There was no immediate comment from the Department for International Development on the report.
Ms
Patel was forced to correct the record earlier this week about the
number of meetings that she had attended and when the Foreign Office had
been notified about them.
The MP said she had been wrong to suggest to the Guardian that Foreign Secretary Boris Johnson knew of the trip in advance when he had only learnt about it while it was under way.
CLOSED MATTER
In
the Commons on Tuesday, Foreign Office minister Alistair Burt - who was
in Israel on official business at the same time as Ms Patel's
unofficial visit in August – said that Downing Street regarded the
matter "as closed" after Ms Patel had been reprimanded by the prime
minister and reminded of her obligations under the ministerial code.
Ms
Patel, who has been an MP since 2010, is a long-standing supporter of
Israel and a former vice-chairman of Conservative Friends of Israel.
Former
Labour lord chancellor Lord Falconer told BBC Radio 4's Today: "She
should not be colluding with a foreign government – it doesn't matter if
it's an ally or not... to do it in that secretive way makes her look
like she's much more the emissary of the Israeli government than a
member of the British government."
QUIT
Former
Conservative international development minister Sir Desmond Swayne said
that even if Ms Patel was forced to quit, just a week after Defence
Secretary Sir Michael Fallon resigned for inappropriate behaviour, it
would not be a "catastrophe".
"There are 22 Cabinet ministers and there are plenty of people who are talented to step into their shoes," he told BBC's Victoria Derbyshire. "It will not be a huge destabilisation."
In
a letter to Mrs May, Labour's shadow Cabinet Office minister Jon
Trickett called on the prime minister to either call in her independent
adviser on ministerial standards to investigate, or "state publicly and
explain your full reasons for why Priti Patel retains your confidence".

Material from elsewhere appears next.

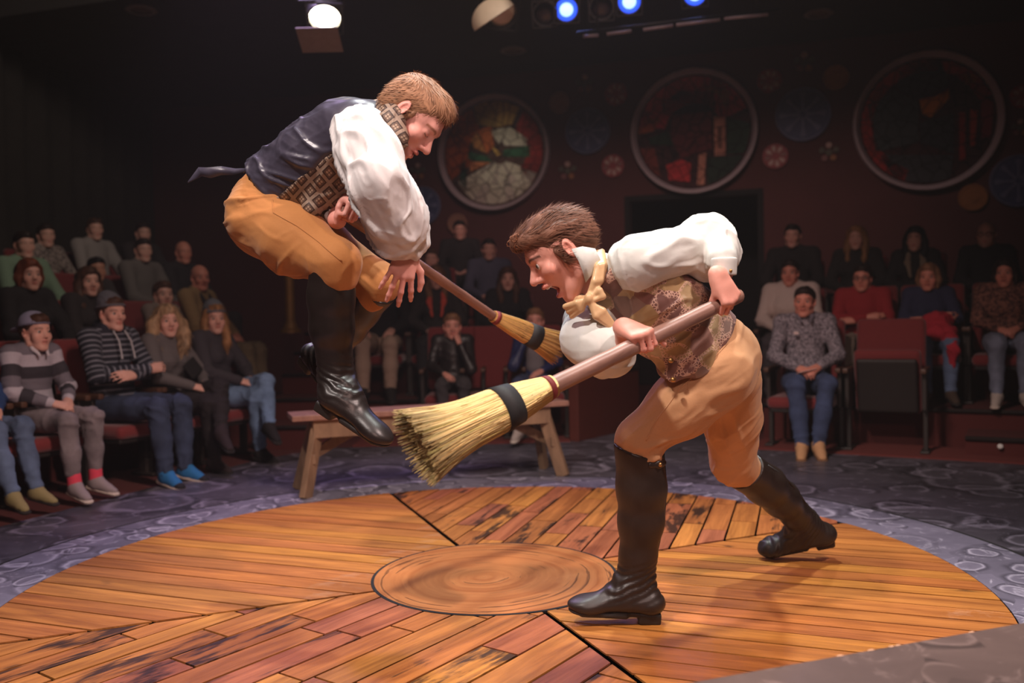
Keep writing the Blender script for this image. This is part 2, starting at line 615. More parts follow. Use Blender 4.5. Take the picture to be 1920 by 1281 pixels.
class Head:
    """head frame: o between the ears, columns of R = right, forward, up; s = scale"""
    def __init__(h, o, fwd, up, s=1.0, jaw=0.0, wide=1.0, nose=1.0, young=0):
        h.young = young
        h.o, h.R, h.s, h.jaw, h.wide, h.nose = np.asarray(o, float), frame(fwd, up), s, jaw, wide, nose
    def w(h, x, y, z):
        return h.o + h.R @ (np.array((x * h.wide, y, z)) * h.s)
    def jw(h, x, y, z):
        """a point of the lower jaw: turns about the ears when the mouth opens"""
        c, sn = math.cos(-h.jaw), math.sin(-h.jaw)
        y0, z0 = y - 0.0, z + 0.03
        return h.w(x, c * y0 - sn * z0, sn * y0 + c * z0 - 0.03)
    def loc(h, V):
        q = (V - h.o) @ h.R / h.s
        q[:, 0] /= h.wide
        return q
    def add(h, S, neck=None, neck_r=0.055, detail=True, closed=False):
        s, R = h.s, h.R
        e = lambda c, r, k=0.012, op='add': S.ell(h.w(*c), tuple(x * s for x in r), R, k * s, op)
        je = lambda c, r, k=0.012, op='add': S.ell(h.jw(*c), tuple(x * s for x in r), R, k * s, op)
        W = h.wide
        e((0, -0.016, 0.036), (0.075 * W, 0.096, 0.086))
        e((0, 0.028, 0.020), (0.064 * W, 0.066, 0.072), 0.02)
        e((0, 0.040, -0.035), (0.052 * W, 0.052, 0.060), 0.02)
        for sx in (-1, 1):
            S.cone(h.w(sx * .058, -.004, -.035), h.jw(sx * .050, .016, -.078), .017 * s, .016 * s, .02 * s)
            S.cone(h.jw(sx * .050, .016, -.078), h.jw(sx * .016, .074, -.104), .016 * s, .016 * s, .02 * s)
            e((sx * .043, .062, -.026 - .006 * h.young), (.022 + .004 * h.young, .020 + .003 * h.young, .020 + .005 * h.young), .02)
            if h.young:
                e((sx * .036, .058, -.056), (.020, .022, .022), .02)
        je((0, .076, -.104), (.022, .017, .017), .018)
        je((0, .045, -.085), (.042 * W, .040, .024), .025)
        if detail:
            S.cone(h.w(-.030, .079, .026), h.w(.030, .079, .026), .014 * s - .003 * s * h.young, .014 * s - .003 * s * h.young, .016 * s)
            n = h.nose
            S.cone(h.w(0, .086, .012), h.w(0, .086 + .026 * n, -.028), .0075 * s, .0115 * s, .012 * s)
            e((0, .088 + .024 * n, -.032), (.0115, .011, .0095), .008)
            for sx in (-1, 1):
                e((sx * .0125, .094, -.036), (.0085, .012, .0085), .007)
                e((sx * .033, .098 + .004 * h.young, .002), (.017, .012, .011), .012, 'sub')
                e((sx * .0055, .103, -.0445), (.0035, .006, .004), .003, 'sub')
            # eyelids around the eyeball
                e((sx * .033, .0745, .001), (.0152, .0140, .0125), .006)
                if not closed:
                    e((sx * .033, .090, -.001), (.0115, .0070, .0042), .003, 'sub')
            # lips
            S.chain([h.w(-.021, .083, -.062), h.w(-.008, .0955, -.0585), h.w(.008, .0955, -.0585), h.w(.021, .083, -.062)], [.0035 * s, .0062 * s, .0062 * s, .0035 * s], .006 * s)
            S.chain([h.jw(-.020, .082, -.064), h.jw(-.008, .0925, -.0715), h.jw(.008, .0925, -.0715), h.jw(.020, .082, -.064)], [.0035 * s, .0072 * s, .0072 * s, .0035 * s], .006 * s)
            if h.jaw > 0.1:
                m = 0.5 * (h.w(0, .09, -.062) + h.jw(0, .09, -.070))
                g = np.linalg.norm(h.w(0, .09, -.0620) - h.jw(0, .09, -.070)) * 0.5
                S.ell(m - h.R[:, 1] * .006 * s, (.0205 * s, .034 * s, max(g - .003 * s, .004)), R, .005 * s, 'sub')
            else:
                S.chain([h.w(-.021, .089, -.0645), h.w(0, .1005, -.0645), h.w(.021, .089, -.0645)], [.0012 * s, .0022 * s, .0012 * s], .003 * s, op='sub')
        for sx in (-1, 1):
            Re = R @ np.array(Euler((-0.15, 0, sx * -0.35)).to_matrix())
            S.ell(h.w(sx * .079, -.010, -.006), (.008 * s, .019 * s, .031 * s), Re, .006 * s)
            if detail:
                S.ell(h.w(sx * .086, -.004, -.003), (.006 * s, .010 * s, .018 * s), Re, .004 * s, 'sub')
        if neck is not None:
            S.chain([h.w(0, -.022, -.045), 0.5 * (h.w(0, -.026, -.09) + neck), neck], [.050 * s * neck_r / .055, neck_r * s, neck_r * s * 1.15], .022 * s)
    def paint(h, V, skin, lip=None, brow=None, flush=0.35, lash=None):
        """skin colours: lips, brows, ruddy cheeks and ears"""
        q = h.loc(V)
        col = np.tile(np.asarray(skin, float), (len(V), 1))
        red = np.array((skin[0] * 0.98, skin[1] * 0.62, skin[2] * 0.58))
        def put(wt, c):
            col[:] = col * (1 - wt[:, None]) + np.asarray(c) * wt[:, None]
        g = lambda c, r: np.exp(-(((q - np.array(c)) / np.array(r)) ** 2).sum(1))
        ax = np.abs(q[:, 0])
        qa = q.copy()
        qa[:, 0] = ax
        ga = lambda c, r: np.exp(-(((qa - np.array(c)) / np.array(r)) ** 2).sum(1))
        put(np.clip(ga((.045, .065, -.03), (.026, .03, .024)) * flush, 0, 1), red)
        put(np.clip(ga((.082, -.01, -.005), (.02, .03, .04)) * flush, 0, 1), red)
        put(np.clip(g((0, .115, -.03), (.016, .02, .016)) * flush, 0, 1), red)
        lipc = lip if lip is not None else (skin[0] * 0.80, skin[1] * 0.50, skin[2] * 0.50)
        if h.jaw > 0.1:
            jl = h.loc(np.array([h.jw(0, .0925, -.0715)]))[0]
            wl = np.maximum(np.clip(1.6 * g((0, .094, -.0585), (.019, .012, .0055)), 0, 1), np.clip(1.6 * g(jl, (.018, .012, .007)), 0, 1))
            put(wl, lipc)
            mid = 0.5 * (np.array((0, .06, -.06)) + h.loc(np.array([h.jw(0, .06, -.070)]))[0])
            put(np.clip(1.5 * g(mid, (.017, .026, .012)), 0, 1) * (q[:, 1] < .084), (0.10, 0.018, 0.018))
        else:
            put(np.clip(1.7 * ga((.006, .094, -.0645), (.014, .014, .0105)), 0, 1) * (q[:, 1] > .078), lipc)
            put(np.clip(1.8 * ga((0, .097, -.0645), (.020, .014, .0018)), 0, 1) * (q[:, 1] > .074), tuple(x * 0.35 for x in lipc))
        if brow is not None:
            t = (ax - .034) / .017
            zb = .0245 - .004 * t * t + h.jaw * .008
            wb = np.exp(-((q[:, 2] - zb) / .0038) ** 2) * (np.abs(t) < 1.15) * (q[:, 1] > .05)
            put(np.clip(wb * 1.3, 0, 0.9), brow)
        if lash is not None:
            t = (ax - .033) / .0135
            wb = np.exp(-((q[:, 2] + .0045 - .003 * t * t) / .0016) ** 2) * (np.abs(t) < 1.05) * (q[:, 1] > .06)
            put(np.clip(wb * 1.2, 0, .9), lash)
        wl = ga((.033, .09, .003), (.014, .02, .004))
        put(np.clip(wl * 0.35, 0, 1), (skin[0] * 0.6, skin[1] * 0.45, skin[2] * 0.42))
        return col

EYE = {}
def eye_mesh(iris):
    key = tuple(round(x, 3) for x in iris)
    if key in EYE:
        return EYE[key]
    vs, fs, cs = [], [], []
    n, m = 12, 10
    for j in range(m + 1):
        th = math.pi * j / m
        for i in range(n):
            a = 2 * math.pi * i / n
            vs.append((math.sin(th) * math.cos(a), math.cos(th), math.sin(th) * math.sin(a)))
            cs.append((0.01, 0.008, 0.008) if j <= 1 else (iris if j <= 2 else (0.72, 0.66, 0.62)))
    for j in range(m):
        for i in range(n):
            fs.append((j * n + i, (j + 1) * n + i, (j + 1) * n + (i + 1) % n, j * n + (i + 1) % n))
    me = np_mesh('eyeball', vs, fs)
    set_col(me, np.array(cs))
    EYE[key] = me
    return me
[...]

However, Conservative MP Nadhim Zahawi – a member of the parliamentary foreign affairs committee - told BBC
Two's Newsnight that he believed some of the criticism facing Ms Patel
was down to the fact she was a pro-Brexit campaigner during the EU
referendum.
He said Ms Patel was not having
"clandestine" meetings with "an enemy state" and that the Foreign Office
was made aware of the meetings while she was in Israel.